Work to be completed: Take each line containing "scene" and report it exactly as written.

▽

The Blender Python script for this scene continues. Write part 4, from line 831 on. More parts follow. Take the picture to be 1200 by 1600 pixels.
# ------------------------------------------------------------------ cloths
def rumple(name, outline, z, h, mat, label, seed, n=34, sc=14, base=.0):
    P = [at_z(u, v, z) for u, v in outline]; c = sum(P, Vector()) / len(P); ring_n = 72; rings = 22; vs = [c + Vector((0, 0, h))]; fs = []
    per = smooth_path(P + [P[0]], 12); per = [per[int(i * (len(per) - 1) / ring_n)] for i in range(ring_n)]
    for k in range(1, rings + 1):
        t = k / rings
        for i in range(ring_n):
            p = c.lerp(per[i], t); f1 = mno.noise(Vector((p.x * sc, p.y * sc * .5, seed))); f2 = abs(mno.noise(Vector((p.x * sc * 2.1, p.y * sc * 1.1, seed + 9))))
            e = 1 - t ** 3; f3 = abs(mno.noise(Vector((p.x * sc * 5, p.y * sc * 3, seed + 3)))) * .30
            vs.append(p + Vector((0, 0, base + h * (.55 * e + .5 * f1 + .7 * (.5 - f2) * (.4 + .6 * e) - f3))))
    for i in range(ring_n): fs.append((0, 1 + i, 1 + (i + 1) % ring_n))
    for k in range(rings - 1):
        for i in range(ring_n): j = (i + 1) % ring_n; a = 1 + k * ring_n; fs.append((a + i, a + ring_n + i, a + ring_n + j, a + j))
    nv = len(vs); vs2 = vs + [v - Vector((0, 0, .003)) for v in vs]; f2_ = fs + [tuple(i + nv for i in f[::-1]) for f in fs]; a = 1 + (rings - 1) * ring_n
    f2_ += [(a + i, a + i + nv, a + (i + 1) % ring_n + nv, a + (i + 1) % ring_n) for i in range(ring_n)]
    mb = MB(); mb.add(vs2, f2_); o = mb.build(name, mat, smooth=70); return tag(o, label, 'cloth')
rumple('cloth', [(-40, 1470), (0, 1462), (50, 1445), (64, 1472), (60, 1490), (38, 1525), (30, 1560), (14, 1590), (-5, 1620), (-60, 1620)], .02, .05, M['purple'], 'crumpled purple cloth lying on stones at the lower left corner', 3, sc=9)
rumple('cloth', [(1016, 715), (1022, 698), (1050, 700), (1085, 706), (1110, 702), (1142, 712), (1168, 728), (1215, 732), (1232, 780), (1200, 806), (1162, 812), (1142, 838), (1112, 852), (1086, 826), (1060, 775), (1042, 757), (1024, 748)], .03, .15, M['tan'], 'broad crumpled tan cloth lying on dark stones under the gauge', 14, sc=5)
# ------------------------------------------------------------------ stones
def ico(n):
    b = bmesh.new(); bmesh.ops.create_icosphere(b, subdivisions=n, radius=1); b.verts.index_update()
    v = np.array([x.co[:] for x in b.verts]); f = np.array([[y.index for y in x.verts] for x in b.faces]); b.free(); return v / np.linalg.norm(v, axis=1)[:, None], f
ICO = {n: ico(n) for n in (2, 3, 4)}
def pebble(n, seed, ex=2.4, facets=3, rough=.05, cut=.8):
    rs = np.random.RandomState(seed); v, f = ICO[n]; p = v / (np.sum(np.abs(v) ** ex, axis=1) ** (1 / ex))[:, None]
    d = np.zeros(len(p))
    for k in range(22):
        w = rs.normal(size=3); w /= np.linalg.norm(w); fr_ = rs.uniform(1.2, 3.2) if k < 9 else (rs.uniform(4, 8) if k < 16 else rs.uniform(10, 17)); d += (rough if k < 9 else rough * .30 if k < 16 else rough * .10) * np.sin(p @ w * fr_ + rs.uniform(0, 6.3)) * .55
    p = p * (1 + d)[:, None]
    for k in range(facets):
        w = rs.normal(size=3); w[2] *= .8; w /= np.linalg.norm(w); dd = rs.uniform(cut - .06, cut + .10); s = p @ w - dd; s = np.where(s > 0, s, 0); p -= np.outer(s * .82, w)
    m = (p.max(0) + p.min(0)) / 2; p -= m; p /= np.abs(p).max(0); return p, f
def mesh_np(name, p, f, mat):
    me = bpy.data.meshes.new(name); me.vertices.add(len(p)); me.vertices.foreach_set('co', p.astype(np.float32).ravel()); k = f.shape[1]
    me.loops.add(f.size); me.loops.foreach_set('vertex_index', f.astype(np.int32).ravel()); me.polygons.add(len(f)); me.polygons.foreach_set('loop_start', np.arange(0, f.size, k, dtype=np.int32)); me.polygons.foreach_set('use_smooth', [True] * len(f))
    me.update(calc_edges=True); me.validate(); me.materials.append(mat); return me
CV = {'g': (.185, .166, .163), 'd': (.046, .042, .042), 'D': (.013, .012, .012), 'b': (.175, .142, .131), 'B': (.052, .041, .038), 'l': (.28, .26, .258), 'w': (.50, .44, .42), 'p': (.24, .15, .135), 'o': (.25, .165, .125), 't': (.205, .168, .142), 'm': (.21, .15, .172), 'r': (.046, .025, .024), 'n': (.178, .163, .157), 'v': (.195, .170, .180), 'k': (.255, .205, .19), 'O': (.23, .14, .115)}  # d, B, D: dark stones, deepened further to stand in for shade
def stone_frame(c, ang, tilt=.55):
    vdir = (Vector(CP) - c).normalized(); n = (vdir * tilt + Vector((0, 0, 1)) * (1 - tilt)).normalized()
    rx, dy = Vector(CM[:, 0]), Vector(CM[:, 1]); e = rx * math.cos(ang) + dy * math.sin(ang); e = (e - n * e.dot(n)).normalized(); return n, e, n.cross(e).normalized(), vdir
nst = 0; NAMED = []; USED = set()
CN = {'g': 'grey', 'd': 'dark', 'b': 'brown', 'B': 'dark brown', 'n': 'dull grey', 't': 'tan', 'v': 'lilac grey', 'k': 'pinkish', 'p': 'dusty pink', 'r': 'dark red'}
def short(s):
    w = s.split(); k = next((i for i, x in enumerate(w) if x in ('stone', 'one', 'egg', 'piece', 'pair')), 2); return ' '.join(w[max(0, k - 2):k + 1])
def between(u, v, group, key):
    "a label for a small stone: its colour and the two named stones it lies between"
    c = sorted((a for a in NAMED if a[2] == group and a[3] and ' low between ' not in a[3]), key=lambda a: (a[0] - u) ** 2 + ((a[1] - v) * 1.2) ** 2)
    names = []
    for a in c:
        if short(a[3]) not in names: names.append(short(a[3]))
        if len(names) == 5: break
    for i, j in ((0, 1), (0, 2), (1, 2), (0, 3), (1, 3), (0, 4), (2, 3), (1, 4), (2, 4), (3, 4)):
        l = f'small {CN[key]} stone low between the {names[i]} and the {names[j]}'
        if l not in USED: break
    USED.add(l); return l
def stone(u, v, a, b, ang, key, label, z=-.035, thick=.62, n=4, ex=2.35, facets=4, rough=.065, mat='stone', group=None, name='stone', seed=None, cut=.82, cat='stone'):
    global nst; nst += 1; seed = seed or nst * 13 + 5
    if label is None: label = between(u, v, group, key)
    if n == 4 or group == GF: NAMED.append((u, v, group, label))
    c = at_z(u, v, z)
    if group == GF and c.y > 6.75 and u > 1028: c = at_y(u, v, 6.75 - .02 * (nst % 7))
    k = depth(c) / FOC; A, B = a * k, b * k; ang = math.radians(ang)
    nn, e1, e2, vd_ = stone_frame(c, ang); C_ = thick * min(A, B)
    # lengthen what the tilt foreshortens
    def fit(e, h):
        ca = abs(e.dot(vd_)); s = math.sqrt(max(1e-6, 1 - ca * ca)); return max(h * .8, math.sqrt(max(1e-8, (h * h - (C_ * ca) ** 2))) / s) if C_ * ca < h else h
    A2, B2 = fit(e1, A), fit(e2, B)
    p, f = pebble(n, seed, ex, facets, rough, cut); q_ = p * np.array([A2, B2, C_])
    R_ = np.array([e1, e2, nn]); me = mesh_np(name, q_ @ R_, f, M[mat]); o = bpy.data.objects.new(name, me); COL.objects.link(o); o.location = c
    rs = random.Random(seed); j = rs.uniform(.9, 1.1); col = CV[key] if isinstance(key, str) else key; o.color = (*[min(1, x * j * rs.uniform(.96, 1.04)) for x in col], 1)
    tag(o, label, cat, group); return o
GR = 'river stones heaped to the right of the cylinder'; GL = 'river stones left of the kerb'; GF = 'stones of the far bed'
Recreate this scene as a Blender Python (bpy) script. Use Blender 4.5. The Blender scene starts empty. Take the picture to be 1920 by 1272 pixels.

△

The output:
The Blender Python script for this scene continues. Write part 4, from line 831 on. More parts follow. Take the picture to be 1200 by 1600 pixels.
Recreate this scene as a Blender Python (bpy) script. Use Blender 4.5. The Blender scene starts empty. Take the picture to be 1920 by 1272 pixels.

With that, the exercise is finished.